If we're hoping to increase attendance at major live tournaments, which I think is what Phil was talking about, z natural place to find people is via the online BG sites. What would it take to get more of those people to travel to tournaments? I'd think the main thing is to get smaller events going closer to those players, that feed the appetite for live play -- because as has been pointed out, the travel/lodging expenses attendant on going to major tournaments tend to be be prohibitive.

So, might there be a means of using the online BG sites to promote the formation of smaller local photo-'clubs' that gather amongst themselves and play 1-day or one-evening events (chouettes, tournaments, round-robins....)?

We have about 30 fairly 'regular' players at our NEBC monthly tournaments. How many have taken a plane flight to play a tournament in the past year? I'm not sure, but I think it might be 3. I can right away think of 3 others who are Open-level players who might occasionally do so. And I can think of about 20 others who are quite enthusiastic about the game, and are somewhere on the Intermediate/Advanced spectrum but don't play much apart from our monthlies. It might be interesting to ask these players "What would it take to get you to attend a tournament outside of our local club?" Maybe some just need to be asked -- given a sense that they are 'those sort of people' -- but maybe they just feel that backgammon has a large enough place in their lives as it is.
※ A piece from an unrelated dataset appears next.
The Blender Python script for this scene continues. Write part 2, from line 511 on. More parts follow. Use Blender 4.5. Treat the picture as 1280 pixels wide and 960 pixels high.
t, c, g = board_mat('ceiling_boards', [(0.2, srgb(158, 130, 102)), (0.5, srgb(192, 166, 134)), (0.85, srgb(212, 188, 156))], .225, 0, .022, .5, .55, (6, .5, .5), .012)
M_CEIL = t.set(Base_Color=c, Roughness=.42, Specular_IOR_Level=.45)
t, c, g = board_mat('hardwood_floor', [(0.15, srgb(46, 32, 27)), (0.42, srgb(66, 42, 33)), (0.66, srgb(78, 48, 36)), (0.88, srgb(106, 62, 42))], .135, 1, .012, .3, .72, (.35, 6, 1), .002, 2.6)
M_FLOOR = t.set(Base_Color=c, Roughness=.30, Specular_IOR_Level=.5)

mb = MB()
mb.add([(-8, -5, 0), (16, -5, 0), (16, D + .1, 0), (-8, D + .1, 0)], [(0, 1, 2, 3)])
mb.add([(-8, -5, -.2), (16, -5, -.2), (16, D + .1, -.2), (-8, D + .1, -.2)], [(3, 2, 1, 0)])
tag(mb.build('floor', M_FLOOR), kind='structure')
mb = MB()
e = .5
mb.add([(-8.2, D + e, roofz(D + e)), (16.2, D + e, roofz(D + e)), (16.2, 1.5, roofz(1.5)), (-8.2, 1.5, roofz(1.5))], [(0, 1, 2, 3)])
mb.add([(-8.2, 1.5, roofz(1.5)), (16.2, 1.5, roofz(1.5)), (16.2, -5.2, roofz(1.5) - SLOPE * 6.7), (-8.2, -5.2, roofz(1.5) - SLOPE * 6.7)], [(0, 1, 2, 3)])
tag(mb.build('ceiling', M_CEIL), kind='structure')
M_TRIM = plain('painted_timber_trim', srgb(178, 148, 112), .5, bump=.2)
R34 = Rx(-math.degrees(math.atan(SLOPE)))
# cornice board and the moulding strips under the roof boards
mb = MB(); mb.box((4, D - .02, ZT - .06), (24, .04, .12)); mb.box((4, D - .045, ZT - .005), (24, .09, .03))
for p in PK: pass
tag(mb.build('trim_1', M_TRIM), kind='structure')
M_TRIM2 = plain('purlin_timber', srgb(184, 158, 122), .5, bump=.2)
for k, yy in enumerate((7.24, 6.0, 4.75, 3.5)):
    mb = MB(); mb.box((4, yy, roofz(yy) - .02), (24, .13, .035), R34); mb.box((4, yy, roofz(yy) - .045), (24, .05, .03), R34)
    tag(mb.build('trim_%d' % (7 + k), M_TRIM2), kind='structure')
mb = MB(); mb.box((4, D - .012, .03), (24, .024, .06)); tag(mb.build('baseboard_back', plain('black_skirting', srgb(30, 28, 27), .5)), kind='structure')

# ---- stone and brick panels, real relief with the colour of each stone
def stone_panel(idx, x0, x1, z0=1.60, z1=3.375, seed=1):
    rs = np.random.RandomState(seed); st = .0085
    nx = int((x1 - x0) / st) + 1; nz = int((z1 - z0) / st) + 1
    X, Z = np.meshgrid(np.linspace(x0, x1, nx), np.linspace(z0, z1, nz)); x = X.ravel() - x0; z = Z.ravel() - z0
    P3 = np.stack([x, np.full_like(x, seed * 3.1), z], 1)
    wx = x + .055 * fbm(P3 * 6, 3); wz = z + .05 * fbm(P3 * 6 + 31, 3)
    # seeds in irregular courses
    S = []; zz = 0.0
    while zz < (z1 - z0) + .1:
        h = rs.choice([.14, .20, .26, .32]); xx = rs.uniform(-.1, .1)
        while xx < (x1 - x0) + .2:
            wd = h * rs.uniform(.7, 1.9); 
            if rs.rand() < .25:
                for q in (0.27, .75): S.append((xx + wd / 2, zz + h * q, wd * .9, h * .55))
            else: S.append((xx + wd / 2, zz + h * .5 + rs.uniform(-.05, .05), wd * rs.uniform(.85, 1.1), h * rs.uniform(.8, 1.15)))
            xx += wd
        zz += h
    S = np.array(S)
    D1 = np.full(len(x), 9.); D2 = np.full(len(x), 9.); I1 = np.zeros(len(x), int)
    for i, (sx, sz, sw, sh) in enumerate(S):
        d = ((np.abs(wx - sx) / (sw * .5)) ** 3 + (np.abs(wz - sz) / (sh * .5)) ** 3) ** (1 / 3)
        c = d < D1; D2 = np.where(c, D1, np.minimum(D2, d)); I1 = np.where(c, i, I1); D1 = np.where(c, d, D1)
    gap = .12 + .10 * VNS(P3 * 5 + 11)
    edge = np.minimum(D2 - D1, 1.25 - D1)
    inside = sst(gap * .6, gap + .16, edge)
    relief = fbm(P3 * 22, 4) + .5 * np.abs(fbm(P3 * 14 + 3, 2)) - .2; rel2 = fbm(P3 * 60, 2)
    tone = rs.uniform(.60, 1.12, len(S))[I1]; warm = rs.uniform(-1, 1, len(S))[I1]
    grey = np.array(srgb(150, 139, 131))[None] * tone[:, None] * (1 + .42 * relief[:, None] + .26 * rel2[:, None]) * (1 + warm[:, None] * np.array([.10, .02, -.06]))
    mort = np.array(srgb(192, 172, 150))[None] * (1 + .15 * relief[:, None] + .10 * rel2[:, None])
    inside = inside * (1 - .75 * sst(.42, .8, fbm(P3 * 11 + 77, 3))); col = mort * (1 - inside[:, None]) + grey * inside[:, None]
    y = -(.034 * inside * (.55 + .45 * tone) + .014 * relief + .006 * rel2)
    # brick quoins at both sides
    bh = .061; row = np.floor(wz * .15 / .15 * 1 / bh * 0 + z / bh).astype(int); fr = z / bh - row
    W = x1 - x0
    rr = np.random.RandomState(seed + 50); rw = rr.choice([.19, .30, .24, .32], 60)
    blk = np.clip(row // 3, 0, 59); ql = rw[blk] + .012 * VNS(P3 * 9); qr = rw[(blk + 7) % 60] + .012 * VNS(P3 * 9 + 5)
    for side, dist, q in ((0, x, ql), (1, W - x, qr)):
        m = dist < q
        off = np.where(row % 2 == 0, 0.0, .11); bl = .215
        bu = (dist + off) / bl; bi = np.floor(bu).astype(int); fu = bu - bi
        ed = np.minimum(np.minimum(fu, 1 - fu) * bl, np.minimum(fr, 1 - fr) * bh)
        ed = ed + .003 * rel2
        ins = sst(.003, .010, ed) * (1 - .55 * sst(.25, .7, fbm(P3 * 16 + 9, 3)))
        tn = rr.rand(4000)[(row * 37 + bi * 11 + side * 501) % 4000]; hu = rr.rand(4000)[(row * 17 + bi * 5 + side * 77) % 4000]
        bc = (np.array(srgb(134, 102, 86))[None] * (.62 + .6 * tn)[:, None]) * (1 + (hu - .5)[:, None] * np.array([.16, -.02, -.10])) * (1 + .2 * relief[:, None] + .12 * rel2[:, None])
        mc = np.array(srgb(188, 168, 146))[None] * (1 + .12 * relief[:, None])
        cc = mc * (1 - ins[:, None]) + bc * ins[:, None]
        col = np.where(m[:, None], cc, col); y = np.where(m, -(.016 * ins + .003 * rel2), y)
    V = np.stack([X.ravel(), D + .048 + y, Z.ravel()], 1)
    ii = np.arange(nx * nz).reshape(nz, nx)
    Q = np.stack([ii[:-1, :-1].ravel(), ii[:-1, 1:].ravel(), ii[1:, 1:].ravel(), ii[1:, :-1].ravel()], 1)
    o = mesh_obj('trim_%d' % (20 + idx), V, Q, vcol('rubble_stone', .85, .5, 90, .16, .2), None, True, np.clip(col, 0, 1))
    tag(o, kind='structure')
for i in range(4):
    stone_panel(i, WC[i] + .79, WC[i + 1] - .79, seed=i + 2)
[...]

But, because of the travel expense issue, I think *by far* the most realistic route to substantially increasing attendance at major tournaments is to increase local turnout. Here's a genuine question: what is the ratio of local (people who can sleep at home) to traveling players at ABT tournaments? I'm guessing it's very low. What would it have been back in the 70's in cities like Boston, Chicago, LA (Leaving out the highest profile 'international' events)?

I think that deliberate and creative efforts to engage/inspire/foster local players is likely to be a lot more effective than trying to figure out how to get more Boston players to fly to Chicago -- I doubt very much that for instance, finding family activities for people's spouses/kids is going to get us anywhere (though that might be nice). I'd see it as a huge waste of money to bring a family along on a BG trip where it wasn't enormously obvious how they could have fun without me.
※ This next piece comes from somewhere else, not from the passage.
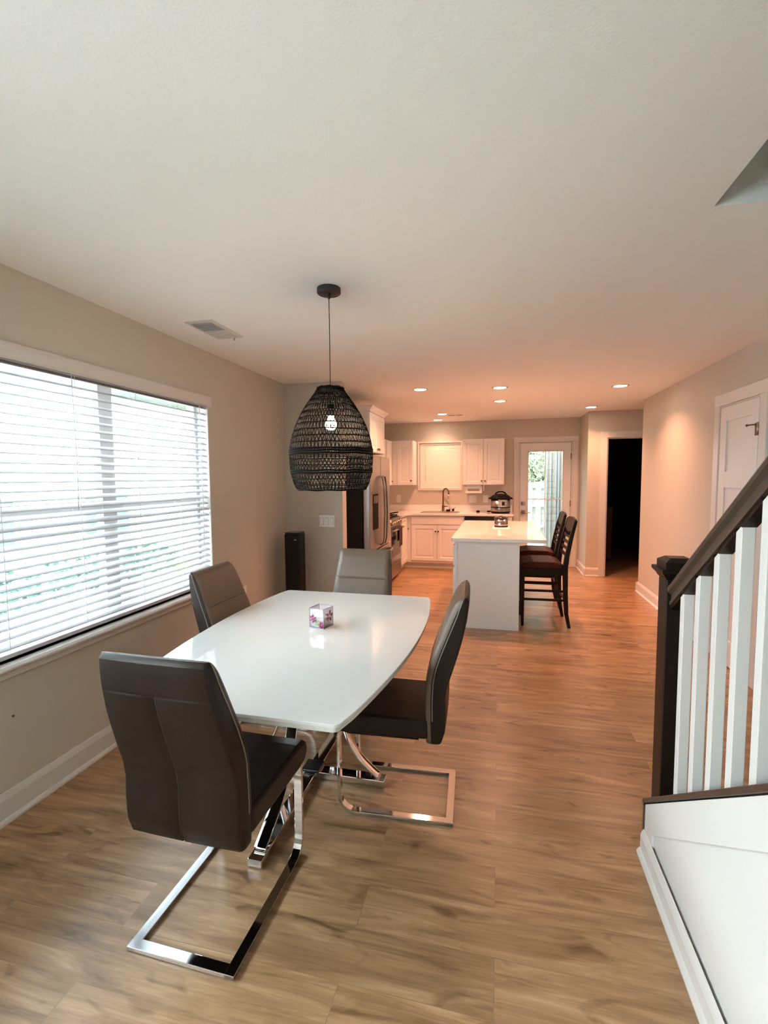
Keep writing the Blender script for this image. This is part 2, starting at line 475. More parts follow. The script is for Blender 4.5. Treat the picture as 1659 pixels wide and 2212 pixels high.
# wall behind the camera, then the unseen side window added for daylight
b = NB(); box(b, XL-0.16, 3.2, YFR-0.12, YFR, 0, CE)
struct('wall_front', b, WALL)
def window_frame(b, ax, t0, t1, a0, a1, z0, z1, w=0.05):
    """frame bars round an opening; ax 'X' = opening in a wall facing X (a is y), 'Y' = a is x"""
    def bx(p0, p1, q0, q1):
        if ax == 'X': box(b, t0, t1, p0, p1, q0, q1)
        else: box(b, p0, p1, t0, t1, q0, q1)
    bx(a0, a1, z0, z0+w); bx(a0, a1, z1-w, z1); bx(a0, a0+w, z0+w, z1-w); bx(a1-w, a1, z0+w, z1-w)
b = NB(); window_frame(b, 'X', XL-0.14, XL-0.09, *FW); box(b, XL-0.14, XL-0.09, -0.78, -0.72, FW[2]+.05, FW[3]-.05)
w3 = struct('window_added', b, TRIM)
b = NB(); box(b, XL-0.118, XL-0.114, FW[0]+.04, FW[1]-.04, FW[2]+.04, FW[3]-.04); struct('pane', b, PANEL_, w3)

# left window: three double-hung units
b = NB(); x0, x1 = XL-0.14, XL-0.09
window_frame(b, 'X', x0, x1, wy0, wy1, wz0, wz1, 0.045)
for ym in (1.46, 2.31): box(b, x0, x1, ym-0.05, ym+0.05, wz0+0.045, wz1-0.045)
box(b, x0, x1-0.005, wy0+.045, wy1-.045, 1.335, 1.385)
# jamb lining
box(b, XL-0.09, XL+0.004, wy1-0.012, wy1, wz0, wz1); box(b, XL-0.09, XL+0.004, wy0, wy0+0.012, wz0, wz1)
box(b, XL-0.09, XL+0.004, wy0+.012, wy1-.012, wz1-0.012, wz1)
w1 = struct('window_1', b, TRIM, bevel=0.002)
b = NB(); box(b, XL-0.118, XL-0.114, wy0+.03, wy1-.03, wz0+.03, wz1-.03); struct('pane', b, PANEL_, w1)
b = NB()
prism(b, [(XL-0.09, 0.700), (XL+0.045, 0.700), (XL+0.055, 0.690), (XL+0.055, 0.682), (XL+0.045, 0.676), (XL-0.09, 0.676)], 'Y', wy0-0.05, wy1+0.045)
struct('window_sill', b, TRIM, w1)
b = NB(); box(b, XL, XL+0.018, wy0-0.03, wy1+0.02, 0.634, 0.676); struct('window_apron', b, TRIM, w1, bevel=0.004)

# kitchen window (window_2)
b = NB()
window_frame(b, 'Y', YB+0.05, YB+0.10, KW[0], KW[1], KW[2], KW[3], 0.035)
window_frame(b, 'Y', YB-0.016, YB+0.0, KW[0]-0.028, KW[1]+0.022, KW[2]-0.03, KW[3]+0.028, 0.03)
box(b, KW[0], KW[1], YB+.05, YB+.09, 1.67, 1.70)
w2 = struct('window_2', b, TRIM, bevel=0.002)
b = NB(); box(b, KW[0]+.03, KW[1]-.03, YB+.072, YB+.076, KW[2]+.03, KW[3]-.03); struct('pane', b, PANED, w2)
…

We play a weekly chouette on Saturdays at the same cafe in Davis Sq. Occasionally some onlookers will ask if they can watch, and we try to be good ambassadors of the game.

What if, once a month, we held our chouette at a *different* location, *targeting* a particular population of potentially interested players, and what if, ahead of time, we 'advertised' the game on local bulletin boards / social media. Let's say . . . MIT. We find an MIT-local coffee shop or tavern that won't mind our being there, and we put up fliers "DISCOVER BACKGAMMON" saying "drop by and learn a little about one of the most fascinating games of all time" or idea to that effect. You don't promise too much, but you have some calling cards printed up or maybe some sheets about the local club -- and then you just play your usual chouette like you would have done anyway, and see whether any curious souls turn up. You might bring an extra board, and one player could be checked out of the game to engage the curious people. Next month, you target the local library.
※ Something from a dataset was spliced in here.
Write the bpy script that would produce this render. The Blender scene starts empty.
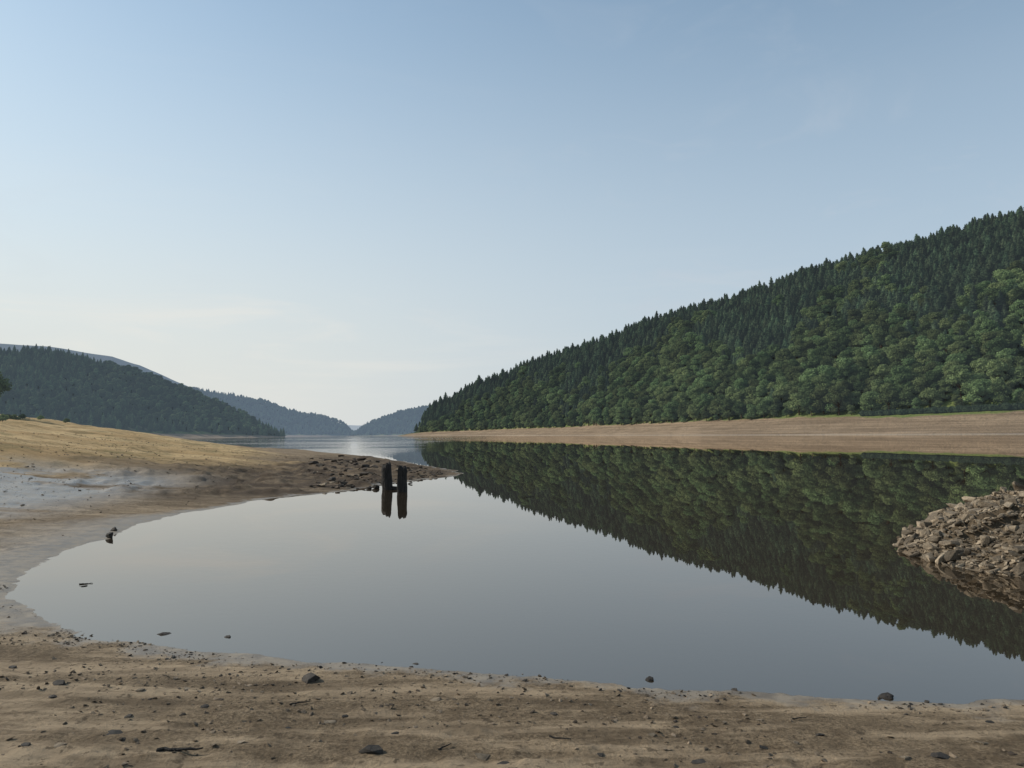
import bpy, bmesh, math, random
import numpy as np
from mathutils import Vector, Matrix

rng = np.random.default_rng(7)
random.seed(7)
sc = bpy.context.scene
col = sc.collection
sc.view_settings.view_transform = 'Standard'
sc.view_settings.look = 'None'
sc.view_settings.exposure = 0

# ------------------------------------------------------------ camera
H = 1.7
F = 768.0
PITCH = math.radians(3.72); ROLL = math.radians(-0.5)
RM = Matrix.Rotation(math.radians(90)+PITCH, 3, 'X') @ Matrix.Rotation(ROLL, 3, 'Z')
cam = bpy.data.cameras.new("camera"); cam.lens = 27.0; cam.sensor_width = 36.0
cam.clip_start = 0.05; cam.clip_end = 40000
camo = bpy.data.objects.new("camera", cam); col.objects.link(camo)
camo.matrix_world = Matrix.Translation((0, 0, H)) @ RM.to_4x4()
sc.camera = camo

def ray(px, py):
    return RM @ Vector(((px-512)/F, (384-py)/F, -1))
def gp(px, py, z=0.0):           # surveyed point on level z
    d = ray(px, py); t = (z-H)/d.z
    return (d.x*t, d.y*t)
def at(px, py, Y):               # surveyed point at range Y
    d = ray(px, py); t = Y/d.y
    return (d.x*t, Y, H+d.z*t)

# ------------------------------------------------------------ numpy noise
def _h(ix, iy, s):
    n = (ix*374761393 + iy*668265263 + s*1442695041) & 0xffffffff
    n = ((n ^ (n >> 13))*1274126177) & 0xffffffff
    n = n ^ (n >> 16)
    return (n & 0xffff)/65535.0
def vnoise(x, y, s=0):
    x = np.asarray(x, float); y = np.asarray(y, float)
    ix = np.floor(x).astype(np.int64); iy = np.floor(y).astype(np.int64)
    fx = x-ix; fy = y-iy
    fx = fx*fx*(3-2*fx); fy = fy*fy*(3-2*fy)
    a = _h(ix, iy, s); b = _h(ix+1, iy, s); c = _h(ix, iy+1, s); d = _h(ix+1, iy+1, s)
    return (a*(1-fx)+b*fx)*(1-fy)+(c*(1-fx)+d*fx)*fy - 0.5
def fbm(x, y, o=4, s=0):
    r = 0; a = 1.0
    for i in range(o):
        r = r + a*vnoise(x*2**i+i*17.3, y*2**i-i*9.1, s+i); a *= 0.5
    return r
def sstep(a, b, v):
    t = np.clip((v-a)/(b-a), 0, 1); return t*t*(3-2*t)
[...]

What would be useful for this sort of approach would be a few nicely-designed documents:

-- a customizable .pdf file 'advertising' this sort of gathering, maybe with this tear-off stubs -- a short, perhaps half-page flyer pointing interested people to resources for learning the game

It would also be a good idea to have another sheet offering to hold a free personalized BG 'getting started' presentation at a venue or private home -- so that a motivated onlooker might gather together a few friends potentially interested in a new pastime.

I think that when BG has been most popular, it's been a social / popular culture phenomenon. It needs to look like something people would want to get involved in. Playing on a nice-quality board in a pleasant setting with fun people in clothing appropriate to the setting is also important.